Foto por Lula Carvalho |
Enquanto isso, dezenas de policiais militares revistavam todos que carregavam
mochilas. A revista em massa foi a principal tática empreendida pela PM ontem,
no Centro, em busca de possíveis flagrantes que permitiriam incriminar os
acusados de serem "black blocs", mas, acima de tudo, visando a disseminar
uma pressão e um clima de suspeição sobre todos que ali estavam. Alguns jovens
chegaram a ser revistados duas ou três vezes até o fim da noite. E a música
mais cantada do dia acabou sendo: "Não adianta, me revistar! É o Amarildo
que você tem que achar!".
Mídia-ativistas e cidadãos comuns empunhavam
câmeras a cada revista feita, e um policial militar filmava aqueles que
gravavam ações, valendo-se de um tom ameaçador e dizendo que as imagens por
eles captadas iam "ficar guardadas no batalhão", como se fossem
alguma espécie de indício de uma conduta desviante. Em muitas mochilas
revistadas eram encontrados vinagre e leite de magnésia, usados para amenizar
os efeitos de gás lacrimogênio, bem como camisas ou máscaras, e, em alguns
casos, luvas, algumas das quais já continham marcas de queimaduras – indicando
que poderiam ter sido usadas para se jogar bombas de gás lacrimogênio ou até
coquetéis molotov.

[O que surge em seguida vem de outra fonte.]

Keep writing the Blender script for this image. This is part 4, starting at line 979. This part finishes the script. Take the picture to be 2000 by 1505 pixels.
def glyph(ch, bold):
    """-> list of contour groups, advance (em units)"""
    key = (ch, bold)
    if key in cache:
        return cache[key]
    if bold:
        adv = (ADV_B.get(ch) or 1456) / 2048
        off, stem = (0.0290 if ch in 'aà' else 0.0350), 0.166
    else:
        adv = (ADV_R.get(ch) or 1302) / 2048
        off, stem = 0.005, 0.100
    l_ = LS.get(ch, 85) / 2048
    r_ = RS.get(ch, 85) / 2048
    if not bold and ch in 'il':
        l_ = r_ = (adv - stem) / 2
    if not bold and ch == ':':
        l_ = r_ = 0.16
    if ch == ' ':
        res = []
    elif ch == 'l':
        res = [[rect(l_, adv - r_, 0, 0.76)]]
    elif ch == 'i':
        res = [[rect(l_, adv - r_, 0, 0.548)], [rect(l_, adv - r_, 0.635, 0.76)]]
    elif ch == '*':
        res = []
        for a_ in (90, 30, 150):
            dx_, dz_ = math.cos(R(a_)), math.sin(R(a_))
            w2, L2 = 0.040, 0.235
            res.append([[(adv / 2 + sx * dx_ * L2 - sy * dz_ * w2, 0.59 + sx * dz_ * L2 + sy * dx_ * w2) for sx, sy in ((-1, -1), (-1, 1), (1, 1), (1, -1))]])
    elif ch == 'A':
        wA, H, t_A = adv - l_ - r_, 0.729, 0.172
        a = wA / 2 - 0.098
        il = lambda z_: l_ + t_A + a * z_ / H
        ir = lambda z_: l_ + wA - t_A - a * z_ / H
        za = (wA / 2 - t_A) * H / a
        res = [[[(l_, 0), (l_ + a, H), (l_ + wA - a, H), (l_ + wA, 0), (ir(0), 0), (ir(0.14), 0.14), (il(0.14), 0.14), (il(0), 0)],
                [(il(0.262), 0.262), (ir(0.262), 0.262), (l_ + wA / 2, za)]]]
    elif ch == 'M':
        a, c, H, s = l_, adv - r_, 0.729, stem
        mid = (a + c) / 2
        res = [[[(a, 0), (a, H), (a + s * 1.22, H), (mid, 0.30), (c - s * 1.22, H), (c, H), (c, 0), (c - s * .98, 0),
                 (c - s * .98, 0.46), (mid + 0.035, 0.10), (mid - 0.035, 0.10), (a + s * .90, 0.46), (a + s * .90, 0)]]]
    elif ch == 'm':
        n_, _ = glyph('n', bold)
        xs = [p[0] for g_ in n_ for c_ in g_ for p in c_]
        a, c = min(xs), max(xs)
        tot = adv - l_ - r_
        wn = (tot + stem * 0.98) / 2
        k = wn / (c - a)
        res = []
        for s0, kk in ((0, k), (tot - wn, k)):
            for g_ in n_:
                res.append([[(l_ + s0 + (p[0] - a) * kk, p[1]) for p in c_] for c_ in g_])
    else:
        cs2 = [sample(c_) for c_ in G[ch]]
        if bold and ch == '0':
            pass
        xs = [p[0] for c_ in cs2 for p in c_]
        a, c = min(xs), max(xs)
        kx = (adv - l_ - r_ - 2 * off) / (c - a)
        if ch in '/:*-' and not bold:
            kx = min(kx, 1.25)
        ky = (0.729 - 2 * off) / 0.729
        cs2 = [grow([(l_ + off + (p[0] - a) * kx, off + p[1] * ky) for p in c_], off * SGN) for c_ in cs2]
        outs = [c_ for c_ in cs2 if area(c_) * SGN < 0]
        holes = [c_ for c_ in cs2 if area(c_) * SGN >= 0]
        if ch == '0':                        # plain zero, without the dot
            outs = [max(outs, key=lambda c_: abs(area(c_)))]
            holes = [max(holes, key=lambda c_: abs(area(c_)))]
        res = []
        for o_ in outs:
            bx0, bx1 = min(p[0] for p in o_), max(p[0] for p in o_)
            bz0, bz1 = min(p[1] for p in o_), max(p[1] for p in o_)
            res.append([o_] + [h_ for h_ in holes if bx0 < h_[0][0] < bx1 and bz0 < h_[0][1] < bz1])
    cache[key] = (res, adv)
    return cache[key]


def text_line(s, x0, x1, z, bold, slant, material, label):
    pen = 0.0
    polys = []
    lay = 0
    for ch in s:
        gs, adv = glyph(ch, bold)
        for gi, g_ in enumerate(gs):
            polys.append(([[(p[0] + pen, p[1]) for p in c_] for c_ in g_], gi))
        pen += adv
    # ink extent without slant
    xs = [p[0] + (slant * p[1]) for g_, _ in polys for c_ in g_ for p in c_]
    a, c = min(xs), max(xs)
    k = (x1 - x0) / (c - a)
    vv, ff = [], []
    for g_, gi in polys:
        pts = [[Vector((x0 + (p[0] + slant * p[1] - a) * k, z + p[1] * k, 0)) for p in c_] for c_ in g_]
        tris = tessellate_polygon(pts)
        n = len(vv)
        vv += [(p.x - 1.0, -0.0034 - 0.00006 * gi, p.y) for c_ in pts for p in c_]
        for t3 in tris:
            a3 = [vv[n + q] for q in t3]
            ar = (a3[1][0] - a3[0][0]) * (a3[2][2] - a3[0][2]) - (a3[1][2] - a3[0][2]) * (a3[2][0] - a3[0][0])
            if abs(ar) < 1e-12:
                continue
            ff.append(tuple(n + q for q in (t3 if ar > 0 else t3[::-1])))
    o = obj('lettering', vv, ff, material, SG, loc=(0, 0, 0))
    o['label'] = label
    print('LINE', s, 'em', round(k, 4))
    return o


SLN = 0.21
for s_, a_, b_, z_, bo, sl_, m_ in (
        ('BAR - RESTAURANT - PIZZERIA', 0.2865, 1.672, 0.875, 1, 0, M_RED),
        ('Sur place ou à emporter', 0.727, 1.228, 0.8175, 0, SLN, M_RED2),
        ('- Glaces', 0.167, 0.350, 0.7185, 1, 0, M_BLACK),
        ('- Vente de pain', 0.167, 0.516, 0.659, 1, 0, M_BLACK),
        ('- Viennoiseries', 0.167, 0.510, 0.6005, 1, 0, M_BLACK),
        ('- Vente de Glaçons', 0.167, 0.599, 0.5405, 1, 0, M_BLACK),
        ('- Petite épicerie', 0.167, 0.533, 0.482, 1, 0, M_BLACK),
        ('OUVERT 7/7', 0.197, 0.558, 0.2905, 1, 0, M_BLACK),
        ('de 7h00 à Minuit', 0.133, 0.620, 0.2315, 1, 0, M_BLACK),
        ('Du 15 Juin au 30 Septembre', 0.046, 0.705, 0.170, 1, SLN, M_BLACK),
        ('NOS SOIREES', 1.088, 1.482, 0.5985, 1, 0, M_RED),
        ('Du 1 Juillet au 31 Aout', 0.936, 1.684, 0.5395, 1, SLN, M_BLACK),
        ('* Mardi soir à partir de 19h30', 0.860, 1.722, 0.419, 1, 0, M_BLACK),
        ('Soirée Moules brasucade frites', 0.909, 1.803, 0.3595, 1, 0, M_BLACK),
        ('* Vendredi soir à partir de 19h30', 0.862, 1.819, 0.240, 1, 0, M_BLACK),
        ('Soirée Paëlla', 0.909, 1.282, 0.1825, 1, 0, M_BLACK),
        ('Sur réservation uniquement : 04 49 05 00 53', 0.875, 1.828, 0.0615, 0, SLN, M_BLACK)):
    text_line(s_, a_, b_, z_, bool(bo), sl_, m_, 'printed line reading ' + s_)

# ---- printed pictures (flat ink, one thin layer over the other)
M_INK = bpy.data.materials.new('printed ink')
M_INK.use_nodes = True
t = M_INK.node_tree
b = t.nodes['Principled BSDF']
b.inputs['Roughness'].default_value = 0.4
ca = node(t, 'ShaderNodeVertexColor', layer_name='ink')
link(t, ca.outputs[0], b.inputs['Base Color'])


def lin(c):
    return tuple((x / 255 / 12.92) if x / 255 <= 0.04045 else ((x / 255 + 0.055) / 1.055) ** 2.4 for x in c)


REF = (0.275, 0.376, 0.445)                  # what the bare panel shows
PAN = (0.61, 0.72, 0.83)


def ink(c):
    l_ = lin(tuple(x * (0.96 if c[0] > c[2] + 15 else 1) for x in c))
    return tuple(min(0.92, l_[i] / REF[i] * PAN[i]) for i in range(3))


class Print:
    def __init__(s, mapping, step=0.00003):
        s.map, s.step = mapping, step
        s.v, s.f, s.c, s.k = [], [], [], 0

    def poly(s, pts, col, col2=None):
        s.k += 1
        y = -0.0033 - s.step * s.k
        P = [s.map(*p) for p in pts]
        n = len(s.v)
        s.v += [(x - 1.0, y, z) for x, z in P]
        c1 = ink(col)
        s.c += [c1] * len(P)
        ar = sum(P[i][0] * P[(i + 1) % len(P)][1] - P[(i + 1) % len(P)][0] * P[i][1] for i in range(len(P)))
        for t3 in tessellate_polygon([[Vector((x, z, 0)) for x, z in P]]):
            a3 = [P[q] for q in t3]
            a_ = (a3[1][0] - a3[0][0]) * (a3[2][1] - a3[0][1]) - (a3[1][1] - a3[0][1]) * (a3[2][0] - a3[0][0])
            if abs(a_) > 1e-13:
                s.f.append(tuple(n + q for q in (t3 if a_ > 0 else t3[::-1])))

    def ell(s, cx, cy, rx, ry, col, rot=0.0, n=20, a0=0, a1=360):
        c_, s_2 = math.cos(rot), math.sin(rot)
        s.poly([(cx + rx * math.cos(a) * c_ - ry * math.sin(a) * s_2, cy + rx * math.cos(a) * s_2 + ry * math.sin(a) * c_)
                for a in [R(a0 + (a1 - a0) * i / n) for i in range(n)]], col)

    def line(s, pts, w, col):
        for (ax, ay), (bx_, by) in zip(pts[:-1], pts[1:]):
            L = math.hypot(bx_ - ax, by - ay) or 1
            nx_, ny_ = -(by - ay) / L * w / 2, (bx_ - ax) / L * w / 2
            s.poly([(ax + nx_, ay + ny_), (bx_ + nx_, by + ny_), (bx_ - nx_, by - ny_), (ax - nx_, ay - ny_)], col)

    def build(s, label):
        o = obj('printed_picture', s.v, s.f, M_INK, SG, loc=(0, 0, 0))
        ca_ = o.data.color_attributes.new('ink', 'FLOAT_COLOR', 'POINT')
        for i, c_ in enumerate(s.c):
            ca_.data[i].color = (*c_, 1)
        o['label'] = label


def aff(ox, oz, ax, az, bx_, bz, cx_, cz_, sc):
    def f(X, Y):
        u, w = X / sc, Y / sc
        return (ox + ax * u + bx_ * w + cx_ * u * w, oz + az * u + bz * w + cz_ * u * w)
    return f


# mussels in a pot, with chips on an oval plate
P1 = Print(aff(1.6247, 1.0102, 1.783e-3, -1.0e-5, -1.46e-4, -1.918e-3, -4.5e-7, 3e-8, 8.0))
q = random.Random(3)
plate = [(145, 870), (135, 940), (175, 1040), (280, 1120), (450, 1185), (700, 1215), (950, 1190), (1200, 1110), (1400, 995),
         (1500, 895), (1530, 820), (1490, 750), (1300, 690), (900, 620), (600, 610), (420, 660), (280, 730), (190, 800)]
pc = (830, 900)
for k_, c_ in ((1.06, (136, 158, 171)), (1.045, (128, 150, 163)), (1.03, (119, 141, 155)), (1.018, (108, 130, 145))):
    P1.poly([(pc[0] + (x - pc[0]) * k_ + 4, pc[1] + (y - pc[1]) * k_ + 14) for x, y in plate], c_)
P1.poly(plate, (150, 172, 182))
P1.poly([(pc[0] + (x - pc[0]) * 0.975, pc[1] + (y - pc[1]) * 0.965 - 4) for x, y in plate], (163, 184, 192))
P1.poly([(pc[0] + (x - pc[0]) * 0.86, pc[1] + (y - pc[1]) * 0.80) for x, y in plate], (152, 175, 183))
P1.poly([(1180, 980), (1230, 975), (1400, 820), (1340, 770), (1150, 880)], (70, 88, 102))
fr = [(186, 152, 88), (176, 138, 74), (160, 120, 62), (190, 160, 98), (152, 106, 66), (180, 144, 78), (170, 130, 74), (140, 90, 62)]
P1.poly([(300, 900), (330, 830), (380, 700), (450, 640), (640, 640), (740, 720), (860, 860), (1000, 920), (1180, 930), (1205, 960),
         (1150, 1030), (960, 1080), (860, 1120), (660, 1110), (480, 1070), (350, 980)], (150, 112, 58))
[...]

A cada luva retirada de uma mochila, os policiais faziam
piadas e ameaças sutis, como "você vai ver o que é violência daqui a
pouco".
Ao
revistarem as mochilas de dois adolescentes de 16 anos, encontraram luvas e, em
uma apostila de colégio, um desenho que dizia "Black Bloc". Em tom
sarcástico, o PM segurou a apostila e disse: "Esse aqui é o pessoal que
tem cultura, inteligente. Esse é o futuro do Brasil!". A população reagiu
em tom de apoio aos jovens com o grito típico dos mascarados: "Uh! Uh!
Uh!". Assim como na maioria dos casos, os adolescentes foram liberados. Algumas
pedras portuguesas foram encontradas em mochilas.
Foto por Frida da Silva |
Sem líderes
nem um planejamento pré-estabelecido, o ato continuou silencioso, com a
permanência dos manifestantes ao redor do prédio, tanto na Avenida Chile, como
na passarela que dá acesso ao prédio – onde diversas barracas compõem o
movimento Ocupa Petrobrás. Mascarados ou cidadãos com mochilas eram
sucessivamente alvo de revistas, sempre filmadas por pequenos grupos. O canto
"Não adianta me revistar..." era evocado seguidamente. Integrantes do
Ocupa Petrobrás pediam calma a policiais e manifestantes, tentando evitar
confusões.
Por volta
das 19h30, os policiais conduziram dois jovens mascarados, de 18 anos, até um
veículo da PM, para que fosse feita uma busca de antecedentes criminais. A
condução foi feita sob muitos protestos e confusão. Como não tinham
antecedentes, os jovens foram liberados. O advogado ativista que lhes assistiu
sugeriu que fossem embora. Eles deixaram o local inconformados pela atitude da
PM.
Logo depois
de os dois jovens serem liberados, os manifestantes seguiram em direção à
Cinelândia, sob fortíssima escolta da polícia. Chegando lá, por volta das 20h,
outras centenas de policiais estavam a postos. O protesto tomou as escadarias
da Câmara, onde voltaram a cantar músicas de protesto. Policiais permaneciam no
alto da escadaria, em meio aos manifestantes. Muita gente foi embora. Com a
avassaladora presença da PM, inclusive jovens que costumam mascarar-se em
protestos decidiram ir para casa. "Hoje não dá para ficar na linha de
frente, não. É muita polícia", comentava um adolescente.
Jovem exibe ferimentos por balas de borracha. Por Livia Reis. |
Mais
revistas eram feitas, e muita gente temia que novas prisões fossem efetuadas,
como no último dia 15. Às 20h40, alguns mascarados resolveram se colocar diante
do cordão policial em frente ao Theatro Municipal, que fechou suas portas. Mais
gritos de protestos e cada vez menos gente. O mar de fardas azuis engolia quem
ainda resistia. Novas revistas e mais tensão. Um morador de rua foi detido por
porte de pedras e os manifestantes protestaram. Pequenos tumultos e
corre-corre.
O Bar
Amarelinho seguia aberto e o trânsito da Rio Branco estava liberado, sinais da
ausência de confronto direto. Pouco antes das 21h, mascarados fecharam a
Avenida Rio Branco e caminharam em direção à Avenida Beira-Mar. Aos poucos, a
manifestação se dissipava e nem mesmo mídia-ativistas se faziam presentes. A
repressão da última semana ainda pairava nas mentes dos cariocas e o largo
efetivo da PM oprimia a pequena multidão.